◆ Direction ◆
Repeat what the lines below say, word for word, and skip every image.

◆ Dataset excerpt ◆

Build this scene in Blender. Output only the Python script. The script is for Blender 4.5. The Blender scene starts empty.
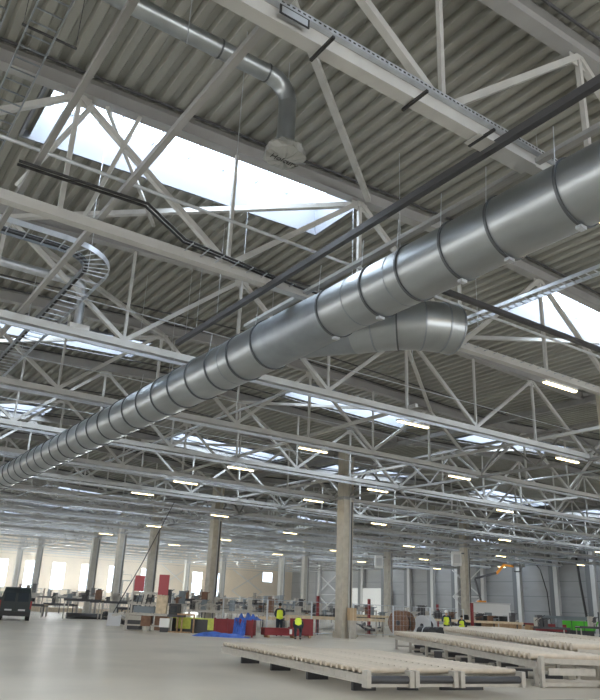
import bpy, math, random
from mathutils import Vector, Matrix
random.seed(7)
C = bpy.context.scene.collection
HAZE = .009; AX = 5.2; AY = 19.4
PI = math.pi

# ------------------------------------------------------------------ materials
def mat(name, col, rough=.5, metal=0.0, var=0.0, scale=3.0, col2=None, bump=0.0, emit=None, es=0.0, stretch=(1,1,1)):
    m = bpy.data.materials.new(name); m.use_nodes = True
    nt = m.node_tree; b = nt.nodes['Principled BSDF']
    b.inputs['Base Color'].default_value = (*col, 1)
    b.inputs['Roughness'].default_value = rough
    b.inputs['Metallic'].default_value = metal
    if var or col2:
        tc = nt.nodes.new('ShaderNodeTexCoord'); mp = nt.nodes.new('ShaderNodeMapping')
        mp.inputs['Scale'].default_value = stretch
        n = nt.nodes.new('ShaderNodeTexNoise'); n.inputs['Scale'].default_value = scale; n.inputs['Detail'].default_value = 5
        r = nt.nodes.new('ShaderNodeValToRGB'); r.color_ramp.elements[0].position = .3; r.color_ramp.elements[1].position = .7
        c2 = col2 or tuple(min(1, c*(1+var)) for c in col); c1 = tuple(c*(1-var) for c in col)
        r.color_ramp.elements[0].color = (*c1, 1); r.color_ramp.elements[1].color = (*c2, 1)
        nt.links.new(tc.outputs['Object'], mp.inputs[0]); nt.links.new(mp.outputs[0], n.inputs[0])
        nt.links.new(n.outputs[0], r.inputs[0]); nt.links.new(r.outputs[0], b.inputs['Base Color'])
        if bump:
            bp = nt.nodes.new('ShaderNodeBump'); bp.inputs['Strength'].default_value = bump; bp.inputs['Distance'].default_value = .02
            nt.links.new(n.outputs[0], bp.inputs['Height']); nt.links.new(bp.outputs[0], b.inputs['Normal'])
    if emit:
        b.inputs['Emission Color'].default_value = (*emit, 1); b.inputs['Emission Strength'].default_value = es
    return m
M = {}
M['steel'] = mat('painted_steel', (.47,.47,.455), .45, 0, .08, 1.5)
M['beam'] = mat('painted_beam', (.33,.33,.325), .5, 0, .08, 1.2)
M['girder'] = mat('girder_paint', (.26,.26,.255), .5, 0, .1, 1.2)
M['deck'] = mat('roof_deck', (.30,.30,.27), .5, .15, .12, .8, stretch=(1,.1,1))
M['duct'] = mat('galvanised_duct', (.36,.385,.40), .34, .9, .10, 2.2, stretch=(1,.35,1))
M['ductdull'] = mat('dull_galvanised', (.30,.33,.36), .42, .85, .1, 2)
M['ring'] = mat('duct_flange', (.12,.13,.14), .5, .7)
M['zinc'] = mat('zinc_rail', (.55,.58,.62), .35, .7, .1, 4)
M['white'] = mat('white_paint', (.8,.8,.78), .5)
M['curb'] = mat('skylight_curb', (.20,.215,.245), .7)
M['black'] = mat('black_plastic', (.02,.02,.022), .5)
M['dark'] = mat('dark_steel', (.07,.07,.075), .5, .3)
M['concrete'] = mat('column_concrete', (.50,.46,.38), .8, 0, .12, 2.5, bump=.2)
M['floor'] = mat('floor_concrete', (.50,.445,.36), .38, 0, .12, .35, bump=.03)
M['wallbeige'] = mat('beige_panel', (.74,.60,.42), .7, 0, .06, .4)
M['wallgrey'] = mat('grey_panel', (.27,.275,.28), .7, 0, .08, .3, stretch=(1,1,4))
M['post'] = mat('wall_post', (.50,.50,.49), .6)
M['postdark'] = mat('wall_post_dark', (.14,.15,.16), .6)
M['roller'] = mat('cream_roller', (.56,.48,.38), .5, 0, .1, 6)
M['rail'] = mat('conveyor_rail', (.44,.41,.36), .5, .1, .1, 5)
M['wood'] = mat('pallet_wood', (.42,.27,.15), .8, 0, .25, 6)
M['paleboard'] = mat('pale_board', (.62,.50,.34), .8, 0, .2, 5)
M['red'] = mat('red_paint', (.22,.02,.025), .5, 0, .1, 3)
M['redpanel'] = mat('red_panel', (.42,.08,.09), .5)
M['blue'] = mat('blue_tarp', (.04,.11,.42), .55, 0, .35, 4, bump=.5)
M['yellow'] = mat('hi_vis_yellow', (.72,.85,.05), .6, emit=None)
M['yelwrap'] = mat('yellow_sheet', (.62,.68,.12), .5, 0, .15, 4)
M['green'] = mat('green_paint', (.10,.55,.04), .5)
M['orange'] = mat('orange_paint', (.75,.28,.03), .5)
M['navy'] = mat('dark_trousers', (.03,.045,.06), .8)
M['skin'] = mat('skin', (.45,.27,.18), .6)
M['hair'] = mat('dark_hair', (.02,.018,.015), .8)
M['reflect'] = mat('reflective_tape', (.75,.75,.7), .35)
M['bluegrey'] = mat('blue_grey_paint', (.19,.22,.24), .6)
M['glassdark'] = mat('dark_glass', (.03,.04,.05), .08)
M['van'] = mat('van_paint', (.02,.03,.032), .45)
M['taillamp'] = mat('tail_lamp', (.35,.02,.02), .3)
M['plate'] = mat('plate_white', (.6,.6,.6), .4)
M['cardboard'] = mat('cardboard', (.50,.36,.22), .8)
M['lamp'] = mat('lamp_diffuser', (1,.95,.8), .4, emit=(1,.76,.36), es=9)
M['brown'] = mat('brown_reel', (.20,.11,.07), .8, 0, .2, 4)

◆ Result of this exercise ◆
Build this scene in Blender. Output only the Python script. The script is for Blender 4.5. The Blender scene starts empty.
import bpy, math, random
from mathutils import Vector, Matrix
random.seed(7)
C = bpy.context.scene.collection
HAZE = .009; AX = 5.2; AY = 19.4
PI = math.pi

# ------------------------------------------------------------------ materials
def mat(name, col, rough=.5, metal=0.0, var=0.0, scale=3.0, col2=None, bump=0.0, emit=None, es=0.0, stretch=(1,1,1)):
    m = bpy.data.materials.new(name); m.use_nodes = True
    nt = m.node_tree; b = nt.nodes['Principled BSDF']
    b.inputs['Base Color'].default_value = (*col, 1)
    b.inputs['Roughness'].default_value = rough
    b.inputs['Metallic'].default_value = metal
    if var or col2:
        tc = nt.nodes.new('ShaderNodeTexCoord'); mp = nt.nodes.new('ShaderNodeMapping')
        mp.inputs['Scale'].default_value = stretch
        n = nt.nodes.new('ShaderNodeTexNoise'); n.inputs['Scale'].default_value = scale; n.inputs['Detail'].default_value = 5
        r = nt.nodes.new('ShaderNodeValToRGB'); r.color_ramp.elements[0].position = .3; r.color_ramp.elements[1].position = .7
        c2 = col2 or tuple(min(1, c*(1+var)) for c in col); c1 = tuple(c*(1-var) for c in col)
        r.color_ramp.elements[0].color = (*c1, 1); r.color_ramp.elements[1].color = (*c2, 1)
        nt.links.new(tc.outputs['Object'], mp.inputs[0]); nt.links.new(mp.outputs[0], n.inputs[0])
        nt.links.new(n.outputs[0], r.inputs[0]); nt.links.new(r.outputs[0], b.inputs['Base Color'])
        if bump:
            bp = nt.nodes.new('ShaderNodeBump'); bp.inputs['Strength'].default_value = bump; bp.inputs['Distance'].default_value = .02
            nt.links.new(n.outputs[0], bp.inputs['Height']); nt.links.new(bp.outputs[0], b.inputs['Normal'])
    if emit:
        b.inputs['Emission Color'].default_value = (*emit, 1); b.inputs['Emission Strength'].default_value = es
    return m
M = {}
M['steel'] = mat('painted_steel', (.47,.47,.455), .45, 0, .08, 1.5)
M['beam'] = mat('painted_beam', (.33,.33,.325), .5, 0, .08, 1.2)
M['girder'] = mat('girder_paint', (.26,.26,.255), .5, 0, .1, 1.2)
M['deck'] = mat('roof_deck', (.30,.30,.27), .5, .15, .12, .8, stretch=(1,.1,1))
M['duct'] = mat('galvanised_duct', (.36,.385,.40), .34, .9, .10, 2.2, stretch=(1,.35,1))
M['ductdull'] = mat('dull_galvanised', (.30,.33,.36), .42, .85, .1, 2)
M['ring'] = mat('duct_flange', (.12,.13,.14), .5, .7)
M['zinc'] = mat('zinc_rail', (.55,.58,.62), .35, .7, .1, 4)
M['white'] = mat('white_paint', (.8,.8,.78), .5)
M['curb'] = mat('skylight_curb', (.20,.215,.245), .7)
M['black'] = mat('black_plastic', (.02,.02,.022), .5)
M['dark'] = mat('dark_steel', (.07,.07,.075), .5, .3)
M['concrete'] = mat('column_concrete', (.50,.46,.38), .8, 0, .12, 2.5, bump=.2)
M['floor'] = mat('floor_concrete', (.50,.445,.36), .38, 0, .12, .35, bump=.03)
M['wallbeige'] = mat('beige_panel', (.74,.60,.42), .7, 0, .06, .4)
M['wallgrey'] = mat('grey_panel', (.27,.275,.28), .7, 0, .08, .3, stretch=(1,1,4))
M['post'] = mat('wall_post', (.50,.50,.49), .6)
M['postdark'] = mat('wall_post_dark', (.14,.15,.16), .6)
M['roller'] = mat('cream_roller', (.56,.48,.38), .5, 0, .1, 6)
M['rail'] = mat('conveyor_rail', (.44,.41,.36), .5, .1, .1, 5)
M['wood'] = mat('pallet_wood', (.42,.27,.15), .8, 0, .25, 6)
M['paleboard'] = mat('pale_board', (.62,.50,.34), .8, 0, .2, 5)
M['red'] = mat('red_paint', (.22,.02,.025), .5, 0, .1, 3)
M['redpanel'] = mat('red_panel', (.42,.08,.09), .5)
M['blue'] = mat('blue_tarp', (.04,.11,.42), .55, 0, .35, 4, bump=.5)
M['yellow'] = mat('hi_vis_yellow', (.72,.85,.05), .6, emit=None)
M['yelwrap'] = mat('yellow_sheet', (.62,.68,.12), .5, 0, .15, 4)
M['green'] = mat('green_paint', (.10,.55,.04), .5)
M['orange'] = mat('orange_paint', (.75,.28,.03), .5)
M['navy'] = mat('dark_trousers', (.03,.045,.06), .8)
M['skin'] = mat('skin', (.45,.27,.18), .6)
M['hair'] = mat('dark_hair', (.02,.018,.015), .8)
M['reflect'] = mat('reflective_tape', (.75,.75,.7), .35)
M['bluegrey'] = mat('blue_grey_paint', (.19,.22,.24), .6)
M['glassdark'] = mat('dark_glass', (.03,.04,.05), .08)
M['van'] = mat('van_paint', (.02,.03,.032), .45)
M['taillamp'] = mat('tail_lamp', (.35,.02,.02), .3)
M['plate'] = mat('plate_white', (.6,.6,.6), .4)
M['cardboard'] = mat('cardboard', (.50,.36,.22), .8)
M['lamp'] = mat('lamp_diffuser', (1,.95,.8), .4, emit=(1,.76,.36), es=9)
M['brown'] = mat('brown_reel', (.20,.11,.07), .8, 0, .2, 4)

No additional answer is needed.